Similarly, you can find that the second law of kinematics states, $ s = ut + \dfrac{1}{2}a{t^2} $ . Again, here $ u = 0 $ because the cars begin at rest. Hence the equation becomes, $ s = (0)t + \dfrac{1}{2}a{t^2} $ . Simplifying it further,
 $ \Rightarrow {t^2} = \dfrac{{2s}}{a} $ or $ t = \sqrt {\dfrac{{2s}}{a}} $ .

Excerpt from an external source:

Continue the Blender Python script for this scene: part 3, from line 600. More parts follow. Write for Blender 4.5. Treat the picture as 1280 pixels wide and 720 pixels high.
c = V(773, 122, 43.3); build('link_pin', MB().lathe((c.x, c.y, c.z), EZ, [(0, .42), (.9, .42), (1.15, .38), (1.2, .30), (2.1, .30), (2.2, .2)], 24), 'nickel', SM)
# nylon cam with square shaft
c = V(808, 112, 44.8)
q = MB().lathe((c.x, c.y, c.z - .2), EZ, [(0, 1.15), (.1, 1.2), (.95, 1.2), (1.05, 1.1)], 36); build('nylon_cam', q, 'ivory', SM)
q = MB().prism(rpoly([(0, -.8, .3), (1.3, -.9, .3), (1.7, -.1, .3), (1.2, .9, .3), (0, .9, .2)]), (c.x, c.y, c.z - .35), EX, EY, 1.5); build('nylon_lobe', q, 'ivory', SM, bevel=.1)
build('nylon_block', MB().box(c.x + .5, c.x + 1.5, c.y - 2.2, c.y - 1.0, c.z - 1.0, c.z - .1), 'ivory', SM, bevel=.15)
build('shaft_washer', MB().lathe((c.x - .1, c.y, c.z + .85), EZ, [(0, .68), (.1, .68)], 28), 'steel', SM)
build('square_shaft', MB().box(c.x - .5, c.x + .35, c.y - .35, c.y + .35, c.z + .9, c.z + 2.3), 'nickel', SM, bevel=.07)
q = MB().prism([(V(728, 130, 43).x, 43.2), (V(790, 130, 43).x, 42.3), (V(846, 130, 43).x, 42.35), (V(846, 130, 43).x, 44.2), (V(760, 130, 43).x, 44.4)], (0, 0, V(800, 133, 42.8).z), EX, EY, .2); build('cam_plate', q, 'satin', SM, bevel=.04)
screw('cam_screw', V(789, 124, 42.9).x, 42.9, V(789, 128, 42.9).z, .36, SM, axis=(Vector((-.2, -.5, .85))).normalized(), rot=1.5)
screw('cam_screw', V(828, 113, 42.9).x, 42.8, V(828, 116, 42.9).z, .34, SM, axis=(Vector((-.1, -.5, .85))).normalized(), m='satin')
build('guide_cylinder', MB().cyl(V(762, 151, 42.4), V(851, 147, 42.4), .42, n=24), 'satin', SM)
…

Now, in the problem, since Car A takes time $ t $ less than car B, let us assume that the time taken by car B is $ T $ and so time taken by car A becomes $ T - t $ . It also passes the finish line with a speed $ v $ more than B. So let the speed of car B be $ v' $ and the speed of car A be $ v + v' $ .
Now let us apply the laws of kinematics on each car, starting with car A,
 $ v + v' = \sqrt {2{a_1}s} $ and $ T - t = \sqrt {\dfrac{{2s}}{{{a_1}}}} $
For car B,
 $ v' = \sqrt {2{a_2}s} $ and $ T = \sqrt {\dfrac{{2s}}{{{a_2}}}} $
Now substitute the values of $ v' = \sqrt {2{a_2}s} $ and $ T = \sqrt {\dfrac{{2s}}{{{a_2}}}} $ in the equations for car A.

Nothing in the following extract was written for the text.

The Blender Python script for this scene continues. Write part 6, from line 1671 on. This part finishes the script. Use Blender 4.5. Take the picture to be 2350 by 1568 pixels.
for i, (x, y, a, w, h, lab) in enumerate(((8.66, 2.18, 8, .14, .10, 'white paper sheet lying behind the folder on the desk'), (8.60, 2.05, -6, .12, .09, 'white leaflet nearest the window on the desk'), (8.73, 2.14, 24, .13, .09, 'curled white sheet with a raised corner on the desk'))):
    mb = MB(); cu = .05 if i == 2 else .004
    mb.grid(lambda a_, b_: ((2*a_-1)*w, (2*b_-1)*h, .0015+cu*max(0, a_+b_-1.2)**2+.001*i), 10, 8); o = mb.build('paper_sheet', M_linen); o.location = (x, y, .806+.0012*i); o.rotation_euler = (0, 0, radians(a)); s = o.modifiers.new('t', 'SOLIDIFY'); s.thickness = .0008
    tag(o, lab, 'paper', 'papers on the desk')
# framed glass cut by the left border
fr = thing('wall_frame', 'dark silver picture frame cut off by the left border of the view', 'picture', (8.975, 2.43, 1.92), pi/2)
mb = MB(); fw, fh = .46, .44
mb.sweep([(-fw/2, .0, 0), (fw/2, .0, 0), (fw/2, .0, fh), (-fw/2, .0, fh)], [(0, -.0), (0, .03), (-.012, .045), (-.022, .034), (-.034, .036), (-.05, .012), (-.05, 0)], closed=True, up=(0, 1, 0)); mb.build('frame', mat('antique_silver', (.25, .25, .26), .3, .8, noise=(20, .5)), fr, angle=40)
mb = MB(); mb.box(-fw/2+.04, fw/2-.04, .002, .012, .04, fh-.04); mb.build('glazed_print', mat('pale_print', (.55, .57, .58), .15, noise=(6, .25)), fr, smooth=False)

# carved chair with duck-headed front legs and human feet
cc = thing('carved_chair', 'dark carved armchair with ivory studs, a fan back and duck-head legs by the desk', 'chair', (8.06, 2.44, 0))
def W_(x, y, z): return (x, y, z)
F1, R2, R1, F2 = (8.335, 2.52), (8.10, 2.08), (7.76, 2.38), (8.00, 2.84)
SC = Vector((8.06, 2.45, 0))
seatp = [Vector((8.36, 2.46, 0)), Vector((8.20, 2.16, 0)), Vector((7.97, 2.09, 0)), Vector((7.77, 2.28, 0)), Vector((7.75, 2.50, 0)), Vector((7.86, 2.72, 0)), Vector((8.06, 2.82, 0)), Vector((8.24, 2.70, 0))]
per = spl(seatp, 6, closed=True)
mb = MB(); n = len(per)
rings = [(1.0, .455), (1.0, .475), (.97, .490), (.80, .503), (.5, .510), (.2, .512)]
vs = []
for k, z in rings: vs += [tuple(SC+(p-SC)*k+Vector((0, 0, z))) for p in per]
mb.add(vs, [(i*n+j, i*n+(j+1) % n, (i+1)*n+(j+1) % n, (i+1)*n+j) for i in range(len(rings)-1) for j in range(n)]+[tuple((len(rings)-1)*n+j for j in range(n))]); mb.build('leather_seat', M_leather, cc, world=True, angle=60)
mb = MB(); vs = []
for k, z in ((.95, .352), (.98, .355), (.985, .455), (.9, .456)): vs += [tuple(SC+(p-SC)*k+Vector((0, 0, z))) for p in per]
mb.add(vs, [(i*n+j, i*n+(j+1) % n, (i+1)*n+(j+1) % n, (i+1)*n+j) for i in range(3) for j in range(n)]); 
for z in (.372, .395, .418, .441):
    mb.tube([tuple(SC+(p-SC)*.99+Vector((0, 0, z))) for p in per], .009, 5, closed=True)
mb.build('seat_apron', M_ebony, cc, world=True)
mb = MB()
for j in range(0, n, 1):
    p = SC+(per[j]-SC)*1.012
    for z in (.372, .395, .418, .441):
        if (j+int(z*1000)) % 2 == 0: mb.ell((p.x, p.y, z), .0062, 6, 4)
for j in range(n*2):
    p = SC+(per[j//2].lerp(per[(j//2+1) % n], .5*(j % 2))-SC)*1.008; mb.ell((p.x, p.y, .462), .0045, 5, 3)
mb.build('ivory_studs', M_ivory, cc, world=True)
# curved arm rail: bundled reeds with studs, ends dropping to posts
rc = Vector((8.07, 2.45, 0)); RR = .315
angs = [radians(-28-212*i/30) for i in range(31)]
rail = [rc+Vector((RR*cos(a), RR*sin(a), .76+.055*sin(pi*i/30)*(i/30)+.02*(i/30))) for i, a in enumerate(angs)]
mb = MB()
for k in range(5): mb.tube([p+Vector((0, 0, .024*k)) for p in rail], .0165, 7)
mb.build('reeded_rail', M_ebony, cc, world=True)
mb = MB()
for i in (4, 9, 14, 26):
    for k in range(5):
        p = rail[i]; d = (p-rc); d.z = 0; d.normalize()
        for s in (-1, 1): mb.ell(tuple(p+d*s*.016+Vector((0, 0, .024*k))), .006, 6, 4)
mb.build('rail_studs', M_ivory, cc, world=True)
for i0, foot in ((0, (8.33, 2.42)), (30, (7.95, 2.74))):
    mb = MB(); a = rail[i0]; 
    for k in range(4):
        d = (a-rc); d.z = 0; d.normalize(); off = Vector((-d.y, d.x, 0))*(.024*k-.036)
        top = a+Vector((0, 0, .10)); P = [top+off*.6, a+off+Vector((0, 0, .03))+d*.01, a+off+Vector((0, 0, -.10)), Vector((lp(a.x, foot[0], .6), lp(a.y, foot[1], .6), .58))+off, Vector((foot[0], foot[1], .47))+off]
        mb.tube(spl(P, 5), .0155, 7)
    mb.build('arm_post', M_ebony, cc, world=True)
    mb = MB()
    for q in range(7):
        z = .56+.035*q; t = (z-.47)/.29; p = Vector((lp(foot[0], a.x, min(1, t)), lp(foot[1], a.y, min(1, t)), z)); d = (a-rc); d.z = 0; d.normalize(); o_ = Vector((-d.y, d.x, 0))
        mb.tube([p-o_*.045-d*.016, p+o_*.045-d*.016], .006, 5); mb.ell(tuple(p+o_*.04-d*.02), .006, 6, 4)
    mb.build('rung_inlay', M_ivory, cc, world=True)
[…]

 $ v + (\sqrt {2{a_2}s} ) = \sqrt {2{a_1}s} $ and $ \sqrt {\dfrac{{2s}}{{{a_2}}}} - t = \sqrt {\dfrac{{2s}}{{{a_1}}}} $
 $ \Rightarrow v = \sqrt {2{a_1}s} - \sqrt {2{a_2}s} $ and $ \sqrt {\dfrac{{2s}}{{{a_2}}}} - \sqrt {\dfrac{{2s}}{{{a_1}}}} = t $
Divide the final equations to give you the value of $ \dfrac{v}{t} $
 $ \dfrac{{\sqrt {2{a_1}s} - \sqrt {2{a_2}s} }}{{\sqrt {\dfrac{{2s}}{{{a_2}}}} - \sqrt {\dfrac{{2s}}{{{a_1}}}} }} = \dfrac{v}{t} $
\[ \Rightarrow \dfrac{v}{t} = \dfrac{{\sqrt {{a_1}} - \sqrt {{a_2}} }}{{\sqrt {\dfrac{1}{{{a_2}}}} - \sqrt {\dfrac{1}{{{a_1}}}} }} \times \dfrac{{\sqrt {2s} }}{{\sqrt {2s} }}\]
Taking L.C.M of the denominator and solving further we get,
 $ \dfrac{v}{t} = \dfrac{{\sqrt {{a_1}} - \sqrt {{a_2}} }}{{\sqrt {{a_1}} - \sqrt {{a_2}} }} \times \sqrt {{a_1}{a_2}} $
Eliminating the common terms, we get,
 $ \dfrac{v}{t} = \sqrt {{a_1}{a_2}} $
 $ \Rightarrow v = \sqrt {{a_1}{a_2}} \times t $ .

Note:
Although we changed most of the terms for each car A and B, we can see that the distance was never changed, this is because both the cars travelled the same distance from rest to complete the rest.